Granddad would trade books at a local used-book shop, then let me take the ones I wanted.  I would sometimes test the patience of my understanding mother, spending hours in a book shop or at the library, trying to choose, and accumulating so many books that my carpenter father built beautiful bookshelves in the room I shared with my brother, bookshelves with cabinets and a solid desk my son has now, with bookshelves over it.  I filled the shelves and then piled the books in boxes in our closet.  I still have most of them.  Parting with a book was out of the question.

One of the books I have not parted with is an old Bible I keep on my work desk.  The King James Bible is one of the most pleasurable of books to read:

In the beginning was the Word, and the Word was with God, and the Word was God.  The same was in the beginning with God.  All things were made by him; and without him was not any thing made that was made.  In him was life; and the life was the light of men.

—John 1:1-4

Granddad and I both loved mysteries and thrillers and hard-nosed pulps, everything from Sherlock Holmes to Nero Wolfe, from Mike Hammer to Philip Marlow.  A book I count among my most prized possessions is The Complete Sherlock Holmes, a stout and substantial volume I saw at Sears.  It was a Christmas gift when I was ten or eleven, and I read those marvelous stories to my children—“Quick Watson, the game’s afoot!”—time and again.

I got up on my feet and went over to the bowl in the corner and threw cold water on my face.  After a little while, I felt a little better, but very little.  I needed a drink, I needed a lot of life insurance, I needed a vacation, I needed a home in the country.  What I had was a coat, a hat and a gun.  I put them on and went out of the room.

—Farewell, My Lovely, by Raymond Chandler

I think Marlow liked books, too.  I don’t know what he would have made of Twitter, or the loss of what novelist Larry McMurtry calls the “book culture.”  McMurtry has lamented the death of that culture, seeing the consumption of data, the “processing” of information streams, and gadgets replacing books.  Time for reflection and due consideration is becoming a thing of the past.  But I think the author of Lonesome Dove and The Last Picture Show meant something else, too, and that is the pleasure of reading a book, something wrapped up in the form, appearance, and heft of the written word in print, substantial and memorable in a way that ephemeral words reproduced on a screen cannot be.

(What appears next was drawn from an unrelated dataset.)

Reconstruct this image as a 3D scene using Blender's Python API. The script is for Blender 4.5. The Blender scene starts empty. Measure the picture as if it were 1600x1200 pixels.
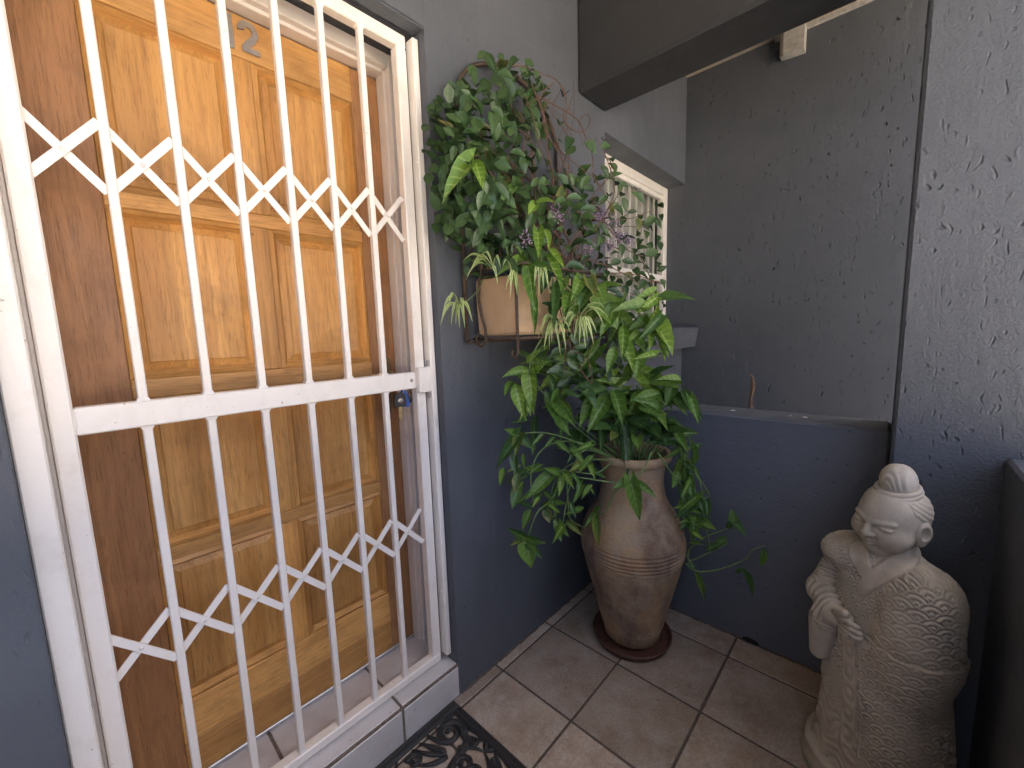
import bpy, bmesh, math, random
import numpy as np
from mathutils import Matrix, Vector

# ------------------------------------------------------------------ camera, sky, sun, exposure
S = bpy.context.scene
COL = S.collection
rnd = random.Random(7)

def look_axes(yaw, pitch, roll):
    a, b, c = (math.radians(v) for v in (yaw, pitch, roll))
    f = Vector((math.sin(a) * math.cos(b), math.cos(a) * math.cos(b), math.sin(b)))
    r = Vector((math.cos(a), -math.sin(a), 0))
    u = r.cross(f)
    return (math.cos(c) * r + math.sin(c) * u, -math.sin(c) * r + math.cos(c) * u, f)

cam_d = bpy.data.cameras.new('camera')
cam = bpy.data.objects.new('camera', cam_d)
COL.objects.link(cam)
cam_d.sensor_width = 36.0
cam_d.lens = 36.0 * 636.6 / 1600.0
cam_d.clip_start = 0.02
cam_d.clip_end = 3000.0
rx_, up_, fw_ = look_axes(47.038, -7.148, -1.832)
cam.matrix_world = Matrix(((rx_.x, up_.x, -fw_.x, 0), (rx_.y, up_.y, -fw_.y, 0), (rx_.z, up_.z, -fw_.z, 1.38), (0, 0, 0, 1)))
S.camera = cam

SUN_EL, SUN_AZ = 52.0, 80.0          # the sun stands along the house wall, so the porch lies in open shade
W = bpy.data.worlds.new('World')
S.world = W
W.use_nodes = True
wn = W.node_tree.nodes
sky = wn.new('ShaderNodeTexSky')
sky.sky_type = 'NISHITA'
sky.sun_disc = False
sky.sun_elevation = math.radians(SUN_EL)
sky.sun_rotation = math.radians(SUN_AZ)
sky.air_density = 0.30
sky.dust_density = 9.0
sky.ozone_density = 0.0
W.node_tree.links.new(sky.outputs[0], wn['Background'].inputs[0])
wn['Background'].inputs[1].default_value = 0.15
sun_d = bpy.data.lights.new('sun', 'SUN')
sun_d.energy = 2.0
sun_d.angle = math.radians(0.55)
sun_d.color = (1.0, 0.96, 0.90)
sun = bpy.data.objects.new('sun', sun_d)
COL.objects.link(sun)
sd = Vector((math.sin(math.radians(SUN_AZ)) * math.cos(math.radians(SUN_EL)), math.cos(math.radians(SUN_AZ)) * math.cos(math.radians(SUN_EL)), math.sin(math.radians(SUN_EL))))
sun.rotation_euler = sd.to_track_quat('Z', 'Y').to_euler()
sun.location = sd * 30
S.view_settings.view_transform = 'Standard'
S.view_settings.look = 'None'
S.view_settings.exposure = 3.56
S.view_settings.gamma = 1.0
S.view_settings.use_curve_mapping = False
S.render.engine = 'CYCLES'
S.cycles.use_denoising = True
S.cycles.max_bounces = 7
S.cycles.diffuse_bounces = 5
S.cycles.glossy_bounces = 2
S.cycles.use_adaptive_sampling = True
S.cycles.adaptive_threshold = 0.02
S.cycles.transparent_max_bounces = 12
S.cycles.sample_clamp_indirect = 6.0
S.cycles.caustics_reflective = False
S.cycles.caustics_refractive = False

# ------------------------------------------------------------------ helpers
def smooth_pts(pts, k=4):
    P_ = [Vector(p) for p in pts]
    if len(P_) < 3: return P_
    out = []
    Q = [P_[0] * 2 - P_[1]] + P_ + [P_[-1] * 2 - P_[-2]]
    for i in range(1, len(Q) - 2):
        p0, p1, p2, p3 = Q[i - 1:i + 3]
        for j in range(k):
            t = j / k
            out.append(.5 * ((2 * p1) + (p2 - p0) * t + (2 * p0 - 5 * p1 + 4 * p2 - p3) * t * t + (-p0 + 3 * p1 - 3 * p2 + p3) * t ** 3))
    out.append(P_[-1])
    return out


class MB:
    def __init__(self):
        self.v, self.f, self.uv = [], [], []
    def box(self, x0, x1, y0, y1, z0, z1):
        n = len(self.v)
        self.v += [(x0, y0, z0), (x1, y0, z0), (x1, y1, z0), (x0, y1, z0), (x0, y0, z1), (x1, y0, z1), (x1, y1, z1), (x0, y1, z1)]
        self.f += [tuple(n + i for i in q) for q in ((0, 3, 2, 1), (4, 5, 6, 7), (0, 1, 5, 4), (1, 2, 6, 5), (2, 3, 7, 6), (3, 0, 4, 7))]
        return self
    def cbox(self, x0, x1, y0, y1, z0, z1, b=0.003):
        n = len(self.v)
        lo, hi = (x0, y0, z0), (x1, y1, z1)
        b = min(b, (x1 - x0) * .45, (y1 - y0) * .45, (z1 - z0) * .45)
        idx = {}
        for sx in (0, 1):
            for sy in (0, 1):
                for sz in (0, 1):
                    s = (sx, sy, sz)
                    for a in range(3):
                        p = []
                        for k in range(3):
                            e = hi[k] if s[k] else lo[k]
                            if k != a:
                                e += -b if s[k] else b
                            p.append(e)
                        idx[(s, a)] = len(self.v)
                        self.v.append(tuple(p))
        def q(*k):
            self.f.append(tuple(idx[i] for i in k))
        for a in range(3):
            o1, o2 = (a + 1) % 3, (a + 2) % 3
            for sa in (0, 1):
                def c(i, j):
                    s = [0, 0, 0]; s[a] = sa; s[o1] = i; s[o2] = j
                    return tuple(s)
                ring = [(c(0, 0), a), (c(1, 0), a), (c(1, 1), a), (c(0, 1), a)]
                q(*(ring if sa else ring[::-1]))
        for a in range(3):
            o1, o2 = (a + 1) % 3, (a + 2) % 3
            for i in (0, 1):
                for j in (0, 1):
                    s0 = [0, 0, 0]; s0[o1] = i; s0[o2] = j; s0[a] = 0
                    s1 = list(s0); s1[a] = 1
                    s0, s1 = tuple(s0), tuple(s1)
                    r = [(s0, o1), (s1, o1), (s1, o2), (s0, o2)]
                    q(*(r if (i ^ j) else r[::-1]))
        for s in [(a, b_, c_) for a in (0, 1) for b_ in (0, 1) for c_ in (0, 1)]:
            r = [(s, 0), (s, 1), (s, 2)]
            q(*(r if (sum(s) % 2) else r[::-1]))
        return self
    def tube(self, pts, rad, n=6, flat=1.0, caps=True):
        P_ = [Vector(p) for p in pts]
        m = len(P_)
        base = len(self.v)
        t_prev, nrm = None, None
        for i, p in enumerate(P_):
            t = (P_[min(i + 1, m - 1)] - P_[max(i - 1, 0)])
            if t.length < 1e-9:
                t = Vector((0, 0, 1))
            t.normalize()
            if nrm is None:
                a = Vector((0, 0, 1)) if abs(t.z) < 0.9 else Vector((1, 0, 0))
                nrm = (a - t * a.dot(t)).normalized()
            else:
                nrm = nrm - t * nrm.dot(t)
                if nrm.length < 1e-6:
                    nrm = Vector((0, 0, 1)).cross(t)
                nrm.normalize()
            bn = t.cross(nrm)
            r = rad[i] if isinstance(rad, (list, tuple)) else rad
            for k in range(n):
                an = 2 * math.pi * k / n
                self.v.append(tuple(p + nrm * (math.sin(an) * r * flat) + bn * (math.cos(an) * r)))
        for i in range(m - 1):
            for k in range(n):
                a0 = base + i * n + k
                a1 = base + i * n + (k + 1) % n
                self.f.append((a0, a1, a1 + n, a0 + n))
        if caps:
            self.f.append(tuple(base + k for k in range(n))[::-1])
            self.f.append(tuple(base + (m - 1) * n + k for k in range(n)))
        return self
    def lathe(self, prof, cx=0, cy=0, n=64, wob=0.0):
        base = len(self.v)
        for i, (r, z) in enumerate(prof):
            for k in range(n):
                an = 2 * math.pi * k / n
                rr = r * (1 + wob * (math.sin(2 * an + z * 6) + .6 * math.sin(3 * an - z * 9)))
                self.v.append((cx + rr * math.cos(an), cy + rr * math.sin(an), z))
        for i in range(len(prof) - 1):
            for k in range(n):
                a0 = base + i * n + k
                a1 = base + i * n + (k + 1) % n
                self.f.append((a0, a1, a1 + n, a0 + n))
        return self
    def poly(self, pts):
        n = len(self.v)
        self.v += [tuple(p) for p in pts]
        self.f.append(tuple(range(n, n + len(pts))))
        return self
    def prism_y(self, pts, y0, y1):
        n, m = len(self.v), len(pts)
        self.v += [(x, y0, z) for x, z in pts] + [(x, y1, z) for x, z in pts]
        self.f.append(tuple(range(n, n + m)))
        self.f.append(tuple(range(n + 2 * m - 1, n + m - 1, -1)))
        for i in range(m):
            j = (i + 1) % m
            self.f.append((n + i, n + m + i, n + m + j, n + j))
        return self
    def mesh(self, name, smooth=False, angle=None):
        me = bpy.data.meshes.new(name)
        me.from_pydata(self.v, [], self.f)
        if smooth:
            me.polygons.foreach_set('use_smooth', [True] * len(me.polygons))
        me.update()
        return me

def fixn(me):
    bm = bmesh.new(); bm.from_mesh(me)
    bmesh.ops.recalc_face_normals(bm, faces=bm.faces)
    bm.to_mesh(me); bm.free()

def link(name, me, mat, parent=None, loc=None):
    o = bpy.data.objects.new(name, me)
    COL.objects.link(o)
    if mat is not None and me is not None and not me.materials:
        me.materials.append(mat)
    if parent is not None:
        o.parent = parent
    if loc is not None:
        o.location = loc
    return o

def obj(name, mb, mat, parent=None, smooth=False, loc=None, rec=True):
    me = mb.mesh(name, smooth)
    if rec:
        fixn(me)
    return link(name, me, mat, parent, loc)

def tag(o, label=None, cat=None, group=None, kind=None):
    if label: o['label'] = label
    if cat: o['category'] = cat
    if group: o['group'] = group
    if kind: o['kind'] = kind
    return o

def thing(name, label, cat, loc=(0, 0, 0), group=None):
    o = bpy.data.objects.new(name, None)
    o.empty_display_size = 0.05
    COL.objects.link(o)
    o.location = loc
    return tag(o, label, cat, group)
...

The books and the passages and, most of all, the sheer pleasure of the experience of books came back to me while I was straightening out my collection recently, enjoying the handling of the books and the cover art, especially of the science-fiction and fantasy books, and the adventure stories for boys like Tom Swift and the Hardy Boys, the Edgar Rice Burroughs Tarzan stories and Martian books, Jules Verne and H.G. Wells, each one a world of its own, each at one time exciting a boy’s sense of wonder with characters that seemed like real people, characters such as Captain Nemo and Ned Land and the Time Traveler.  In a favorite spot, at the right time, they came alive, and the act of reading was merged with the lived, the imagined, and the dreamed of.